Hükümetin reformları ithalat-ihracat prosedürlerini basitleştiriyor, medya üzerindeki katma değer vergisini (KDV) kaldırıyor ve şirketlere tütün ürünlerine yönelik tüketim vergisini, bunları piyasaya sürdükten sonra ödeme olanağı sağlıyor. Maliye Bakanlığı sözcüsü Muharrem Şahin SETimes’a verdiği demeçte, hükümetin hammadde ve ambalajın yanı sıra bilgisayar donanımına uygulanan KDV’yi düşürmeyi ve Kosova Vergi İdaresi’ne olan borçlardaki faizi azaltmayı planladığını söyledi. Şahin, “Söz konusu tedbirler iş dünyasını destekleme, yerli üreticilere ithalatçılarla eşit haklar tanımaya yöneliktir.” dedi. Fakat hükümet, tütüne uygulanan tüketim vergisini kilogram başına 25’ten 27 Avroya çıkardı ve bazı kesimler vergi indirimi için kampanya yapmasına karşın gıdaya uygulanan %16’lık KDV’yi değiştirmedi. KDV, bir üründen elde edilen kâra, bir kalemin üretim maliyetiyle satış fiyatı arasındaki farka uygulanan bir vergi. Bu vergi, tedarik zincirindeki bir şirket ürünü satın alıp veya üretip tekrar sattığında tahsil ediliyor. Priştine merkezli Ekonomik ve Toplumsal Araştırmalar Enstitüsü iktisatçılarından Liridona Konuşefçi SETimes’a verdiği demeçte, değişiklikleri memnuniyetle karşılamakla birlikte, işyeri sahiplerinin hükümetin ambalaj ve hammaddeye uygulanan tüketim vergisine tam açıklık getirmemesinden korktuğunu söyledi. Konuşefçi, “Hükümet bu maddeler üzerinde tüketim vergisini artırabilir ve bu da iş dünyasını olumsuz etkileyebilir.” dedi. Esnaf tütüne yönelik tüketim vergisine yapılan zammın tüketiciye yansıması ve karaborsayı artırmasıyla sonuçlanabileceği görüşünde.
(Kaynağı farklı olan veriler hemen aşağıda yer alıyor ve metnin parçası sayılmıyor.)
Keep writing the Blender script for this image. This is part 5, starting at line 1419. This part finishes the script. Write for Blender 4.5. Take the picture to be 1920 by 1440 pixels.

(Southeast European Times—Muhamet Brayşor)
Karadağlılar zamlara karşı yeni protestolar planlıyor
Karadağlılar elektrik fiyatlarına geçen ay yapılan zamlara hâlâ kızgın ve hükümetin taleplerine olan ilgisizliğinden duydukları memnuniyetsizliği göstermek için yine sokakla dökülmeyi planlıyorlar. Organizatörler, 10 Şubat Cuma günü Bijelo Polje’de, ondan bir hafta sonra da Podgorica’da bir protesto düzenleyeceklerini duyurdular. Elektrik fiyatlarının %6,7 oranında artması sonrasında, 21 Ocak’ta düzenlenen protestoya ülkenin dört bir yanından 10 bin kişi katıldı. Elektriğin fiyatını belirleyen kamu kurumu olan Karadağ Enerji Dairesi, RAE müdür yardımcısı Pero Vuckoviç, önümüzdeki birkaç yıl içinde fiyatlara yapılacak zammın, hizmet ücretindeki düşüşlerle dengeleneceğini söyledi. SETimes’a konuşan Vuckoviç, “Karadağ’da bir megawatt elektriğin şu anki fiyatı 34 Avrodur. Önümüzdeki sekiz yıl boyunca bu fiyatın yılda %5 oranında artması planlanmaktadır. Diğer yandan, vatandaşların şu anda karşılığında para ödediği bazı hizmetler ucuzlayacak veya ortadan kalkacaktır, böylece normal tüketiciler için elektriğin toplam maliyeti çok az artacaktır.” dedi. Yetkili, Karadağ’da son üç yıldır elektriğin fiyatının sürekli olarak düştüğünü belirterek, elektrik fiyatlarını sadece RAE’nin düzenleyebileceğini de ekledi. Vuckoviç, “Ne başbakan, ne de hükümet.” dedi. Hükümet, nüfusun en savunmasız kesimlerine yönelik elektriği sübvanse etmek için daha fazla para ayıracağını ve faturaları ödemek için yardım alacakların listesini de büyük olasılıkla genişleteceğini duyurdu. Şu anda hükümet, yaklaşık 15 bin vatandaşı yaklaşım 1 milyon Avro seviyesinde sübvanse ediyor. Bu açıklamalara rağmen insanların hayal kırıklıklarını göstermede kararlı olduğu görülüyor. Podgoricalı 28 yaşındaki Stevan Vukceviç, Ocak ayında düzenlenen gösterilere katılmış ve bu ay da protestolara katılacağını söylüyor.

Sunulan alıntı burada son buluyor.